*Requirements*: Copy every record word for word.

## START Materials provided

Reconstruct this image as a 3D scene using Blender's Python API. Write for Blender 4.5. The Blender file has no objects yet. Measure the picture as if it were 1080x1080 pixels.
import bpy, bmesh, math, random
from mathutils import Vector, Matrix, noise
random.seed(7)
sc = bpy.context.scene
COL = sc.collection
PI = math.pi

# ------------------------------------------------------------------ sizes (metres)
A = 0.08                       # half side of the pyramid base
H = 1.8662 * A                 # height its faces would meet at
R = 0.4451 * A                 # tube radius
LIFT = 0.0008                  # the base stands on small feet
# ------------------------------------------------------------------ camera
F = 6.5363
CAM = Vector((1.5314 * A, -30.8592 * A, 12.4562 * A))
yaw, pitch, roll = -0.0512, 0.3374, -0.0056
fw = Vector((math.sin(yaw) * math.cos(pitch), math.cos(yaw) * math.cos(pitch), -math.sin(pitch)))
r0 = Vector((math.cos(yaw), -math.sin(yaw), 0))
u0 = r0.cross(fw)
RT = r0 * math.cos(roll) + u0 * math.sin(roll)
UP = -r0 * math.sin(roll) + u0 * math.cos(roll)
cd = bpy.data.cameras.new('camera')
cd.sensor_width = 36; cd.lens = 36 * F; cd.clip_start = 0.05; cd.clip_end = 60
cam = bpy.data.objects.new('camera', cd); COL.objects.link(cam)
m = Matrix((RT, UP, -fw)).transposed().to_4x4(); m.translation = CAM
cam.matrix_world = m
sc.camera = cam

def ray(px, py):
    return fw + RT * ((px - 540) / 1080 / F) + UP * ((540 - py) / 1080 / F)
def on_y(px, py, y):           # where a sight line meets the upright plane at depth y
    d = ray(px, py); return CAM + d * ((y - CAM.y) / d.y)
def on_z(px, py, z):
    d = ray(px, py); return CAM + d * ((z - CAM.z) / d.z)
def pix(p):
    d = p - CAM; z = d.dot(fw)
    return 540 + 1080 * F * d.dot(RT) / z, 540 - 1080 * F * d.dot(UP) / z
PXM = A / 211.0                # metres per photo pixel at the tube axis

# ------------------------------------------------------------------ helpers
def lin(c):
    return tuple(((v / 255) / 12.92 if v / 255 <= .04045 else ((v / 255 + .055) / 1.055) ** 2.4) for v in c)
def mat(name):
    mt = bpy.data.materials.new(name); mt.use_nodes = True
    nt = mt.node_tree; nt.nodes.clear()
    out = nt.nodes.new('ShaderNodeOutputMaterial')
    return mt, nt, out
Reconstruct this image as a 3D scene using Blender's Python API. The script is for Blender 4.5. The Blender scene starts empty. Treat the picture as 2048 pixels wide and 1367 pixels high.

## END Materials provided

*Output*:
Reconstruct this image as a 3D scene using Blender's Python API. Write for Blender 4.5. The Blender file has no objects yet. Measure the picture as if it were 1080x1080 pixels.
import bpy, bmesh, math, random
from mathutils import Vector, Matrix, noise
random.seed(7)
sc = bpy.context.scene
COL = sc.collection
PI = math.pi

# ------------------------------------------------------------------ sizes (metres)
A = 0.08                       # half side of the pyramid base
H = 1.8662 * A                 # height its faces would meet at
R = 0.4451 * A                 # tube radius
LIFT = 0.0008                  # the base stands on small feet
# ------------------------------------------------------------------ camera
F = 6.5363
CAM = Vector((1.5314 * A, -30.8592 * A, 12.4562 * A))
yaw, pitch, roll = -0.0512, 0.3374, -0.0056
fw = Vector((math.sin(yaw) * math.cos(pitch), math.cos(yaw) * math.cos(pitch), -math.sin(pitch)))
r0 = Vector((math.cos(yaw), -math.sin(yaw), 0))
u0 = r0.cross(fw)
RT = r0 * math.cos(roll) + u0 * math.sin(roll)
UP = -r0 * math.sin(roll) + u0 * math.cos(roll)
cd = bpy.data.cameras.new('camera')
cd.sensor_width = 36; cd.lens = 36 * F; cd.clip_start = 0.05; cd.clip_end = 60
cam = bpy.data.objects.new('camera', cd); COL.objects.link(cam)
m = Matrix((RT, UP, -fw)).transposed().to_4x4(); m.translation = CAM
cam.matrix_world = m
sc.camera = cam

def ray(px, py):
    return fw + RT * ((px - 540) / 1080 / F) + UP * ((540 - py) / 1080 / F)
def on_y(px, py, y):           # where a sight line meets the upright plane at depth y
    d = ray(px, py); return CAM + d * ((y - CAM.y) / d.y)
def on_z(px, py, z):
    d = ray(px, py); return CAM + d * ((z - CAM.z) / d.z)
def pix(p):
    d = p - CAM; z = d.dot(fw)
    return 540 + 1080 * F * d.dot(RT) / z, 540 - 1080 * F * d.dot(UP) / z
PXM = A / 211.0                # metres per photo pixel at the tube axis

# ------------------------------------------------------------------ helpers
def lin(c):
    return tuple(((v / 255) / 12.92 if v / 255 <= .04045 else ((v / 255 + .055) / 1.055) ** 2.4) for v in c)
def mat(name):
    mt = bpy.data.materials.new(name); mt.use_nodes = True
    nt = mt.node_tree; nt.nodes.clear()
    out = nt.nodes.new('ShaderNodeOutputMaterial')
    return mt, nt, out
Reconstruct this image as a 3D scene using Blender's Python API. The script is for Blender 4.5. The Blender scene starts empty. Treat the picture as 2048 pixels wide and 1367 pixels high.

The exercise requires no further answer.